Understanding that the real purpose of life is to free oneself from the cycle of reincarnation, King Bharata journeyed to a sacred place of pilgrimage called Pulaha-asrama, in the foothills of the Himalayas. There, he performed his meditations. By his constant meditation upon the Personality of Godhead, Bharata reached a very high level of spiritual realizations. 
One day while Bharata was meditating near the bank of the river, a doe came there to drink. While she drank, a lion in the forest nearby roared loudly. The doe was pregnant, and as she jumped in great fear and ran from the river, a baby deer fell from her womb into the swiftly flowing waters. The doe, shivering in fright and weak from the miscarriage, entered a cave, where she soon died.
As the sage observed the fawn floating down the river, he felt great compassion. Bharata lifted the animal from the water and, knowing it to be motherless, brought it to his asrama. He daily fed the deer with fresh green grass and tried to make it comfortable. Soon, however, he began to develop great attachment for the deer; he lay down with it, walked with it, bathed with it, and even ate with it. When he wanted to enter the forest to collect fruits, flowers, and roots, he would take the deer with him, fearing that if he left it behind, it would be killed by dogs, jackals, or tigers. Thus his heart became bound to the deer in affection.
Being attached to raising the deer, Bharata gradually became neglectful of his meditation upon the Supreme Lord. He thus became distracted from the path of self-realization, which is the actual goal of human life.  One day, as Bharata was meditating, he began, as usual, to think of the deer instead of the Lord. Breaking his concentration, he glanced around to see where the deer was, and when he could not discover it, his mind became agitated, like that of a miser who has lost his money. He got up and searched the area around his asrama, but the deer was nowhere to be found.
As the day wore on and the deer still did not return, Bharata became overwhelmed with anxiety. “Has my deer been eaten by a wolf or a dog? Has it been attacked by a herd of wild boars, or by a tiger who travels alone? The sun is now setting, and the poor animal who has trusted me since its mother died has not yet returned.”
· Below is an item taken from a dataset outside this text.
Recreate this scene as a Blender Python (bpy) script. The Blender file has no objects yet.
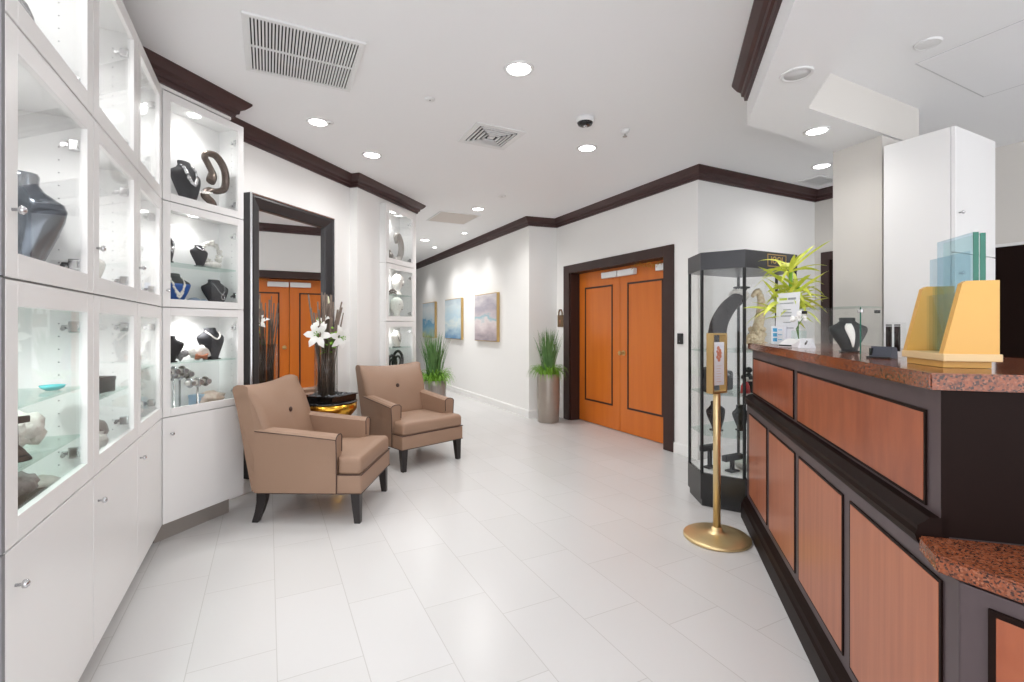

Unable to restrain himself, Bharata set out after the deer, following its tiny hoofprints in the moonlight. In his madness, he began to talk to himself: “This creature was so dear to me that I feel as though I have lost my own son. Due to the burning fever of separation, I feel as if I were in the middle of a blazing forest fire. My heart is now blazing with distress.”
While frantically searching for the lost deer along the dangerous forest paths, Bharata suddenly fell and was fatally injured. Lying there at the point of death, he saw that his deer had suddenly appeared and was sitting at his side, watching over him just like a loving son. Thus, at the moment of his death, the King’s mind was focused completely on the deer.
B.G 8.6: Whatever state of being one remembers when he quits his body, O son of Kuntī, that state he will attain without fail.